Most of Worth’s readers use the dollar as their
primary currency, but many are also touched by the EU crisis through their
business operations, homes and portfolio investments, and involvement in
cultural activities and institutions there. For these individuals, Old Europe
has been a terrible disappointment in recent years. The economies of the
once-mighty engines of Europe—Germany and France—have stumbled under the
encumbrance of rigid labor markets and stifling regulations. (Italy performs
worse than either, but it benefits from lower expectations.) Popular resentment
in those countries over the transfer of rule-making authority to Brussels, the
lack of flexibility in the pan-European monetary regime (Germans are expressing
a growing nostalgia for the good old Deutschemark) and persistently high
unemployment and slow growth have extinguished enthusiasm for further
integration. Adding anger over the incompetence of President Chirac’s economic
team to the mix ensured a resounding non.
New Europe—the dynamic Eastern
European countries that joined the union last year—has, by contrast,
outperformed. U.S. private investors and entrepreneurs have flocked to Poland,
the Czech Republic and the Baltic states (although the latter continue to suffer
somewhat from their ties to Russia’s still-dysfunctional economy). These states
benefit from having access to the EU’s huge capital market and demand for the
types of manufactured products they churn out cheaply. While Old Europe mutters
about the problems with the euro, members of New Europe have tied their
currencies to it and are working hard to meet the criteria for joining the
eurozone.
A Gauling Outcome In the immediate aftermath of the French vote, U.S.

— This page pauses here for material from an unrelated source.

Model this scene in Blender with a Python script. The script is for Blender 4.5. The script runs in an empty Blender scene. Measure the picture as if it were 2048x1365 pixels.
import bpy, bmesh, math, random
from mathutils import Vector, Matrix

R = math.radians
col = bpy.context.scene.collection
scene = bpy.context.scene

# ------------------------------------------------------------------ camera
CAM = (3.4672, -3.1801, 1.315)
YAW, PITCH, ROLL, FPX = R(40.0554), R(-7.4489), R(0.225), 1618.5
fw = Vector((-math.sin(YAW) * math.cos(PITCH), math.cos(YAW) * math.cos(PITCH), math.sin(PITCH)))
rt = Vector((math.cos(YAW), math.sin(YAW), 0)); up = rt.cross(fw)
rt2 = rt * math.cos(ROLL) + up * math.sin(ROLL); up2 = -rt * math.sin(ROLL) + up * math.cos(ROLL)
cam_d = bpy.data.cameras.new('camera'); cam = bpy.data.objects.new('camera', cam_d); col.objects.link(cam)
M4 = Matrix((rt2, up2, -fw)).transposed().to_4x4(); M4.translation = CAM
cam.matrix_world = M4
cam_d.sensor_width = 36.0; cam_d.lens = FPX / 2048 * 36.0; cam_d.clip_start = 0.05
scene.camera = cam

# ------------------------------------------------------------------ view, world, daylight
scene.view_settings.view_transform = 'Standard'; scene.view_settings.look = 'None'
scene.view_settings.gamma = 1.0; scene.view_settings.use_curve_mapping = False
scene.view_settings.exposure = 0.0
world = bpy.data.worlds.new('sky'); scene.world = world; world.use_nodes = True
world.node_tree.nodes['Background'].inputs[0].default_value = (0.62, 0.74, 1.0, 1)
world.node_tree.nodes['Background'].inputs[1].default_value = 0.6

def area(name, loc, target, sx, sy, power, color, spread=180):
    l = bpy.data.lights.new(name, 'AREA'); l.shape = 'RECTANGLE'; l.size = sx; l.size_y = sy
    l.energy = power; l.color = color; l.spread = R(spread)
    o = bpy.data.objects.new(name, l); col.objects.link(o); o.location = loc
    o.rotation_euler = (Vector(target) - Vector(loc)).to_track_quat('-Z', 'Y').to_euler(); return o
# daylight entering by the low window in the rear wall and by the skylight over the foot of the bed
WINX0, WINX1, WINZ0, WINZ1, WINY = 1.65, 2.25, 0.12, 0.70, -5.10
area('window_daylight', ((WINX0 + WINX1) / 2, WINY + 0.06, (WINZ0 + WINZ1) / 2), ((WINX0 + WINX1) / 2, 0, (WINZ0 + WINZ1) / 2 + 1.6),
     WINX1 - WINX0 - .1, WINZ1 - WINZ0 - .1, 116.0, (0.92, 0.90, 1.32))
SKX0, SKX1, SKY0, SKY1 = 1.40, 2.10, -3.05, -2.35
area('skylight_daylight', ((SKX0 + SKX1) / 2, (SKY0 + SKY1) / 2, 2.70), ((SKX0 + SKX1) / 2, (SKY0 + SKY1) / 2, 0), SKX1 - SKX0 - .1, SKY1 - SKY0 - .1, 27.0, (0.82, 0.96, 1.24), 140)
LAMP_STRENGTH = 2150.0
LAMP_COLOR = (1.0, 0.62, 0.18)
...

investors and market analysts focused on the decline in the euro versus the
dollar and the opportunities (and risks) that provided. However, there is only a
slim chance the euro will fall sharply, or for the long-term. After all, the
EU’s economic, monetary and political underpinnings all remain in place (as do
the savings and budgetary imbalances that plague the dollar). The now-defunct
constitution would have expanded upon the existing treaties, but the functioning
of those treaties is not contingent on its passage. A few rumors after the Dutch
vote—one claiming the German central bank and finance ministry were discussing
the possibility of a eurozone breakup—were quickly denied. The euro will no
doubt suffer from the increase in uncertainty, and those Asian central banks
that were planning to diversify their reserves out of dollars and into euros may
reconsider doing so, but in the end, economic fundamentals will continue to
determine the single-currency’s value. Indeed, some analysts viewed the 10
percent decline in the euro versus the dollar as a buying opportunity.
For
private investors and business owners in the U.S., long dissuaded from investing
in Europe by its sclerotic economic performance, the non/nee votes may set in
motion changes that will once again make the continent an interesting place to
do business. The UK assumes the rotating EU presidency this summer, and Tony
Blair has said his priority is to liberalize regulations and not strengthen (nor
ossify) the EU’s institutions. He may see some success, in that Chirac, his
nemesis and no fan of “Anglo-Saxon economic policies,” is now largely bereft of
political capital.
If the French do dig in their heels and oppose reforms, it
will surely not help clear Old Europe’s commercial arteries, and it could
further fray support for the single currency—certainly it would strengthen the
hand of those who believe the UK should stay outside the eurozone. In that
unfortunate case, U.S. investors and entrepreneurs would do well to remain
focused on opportunities further to the east.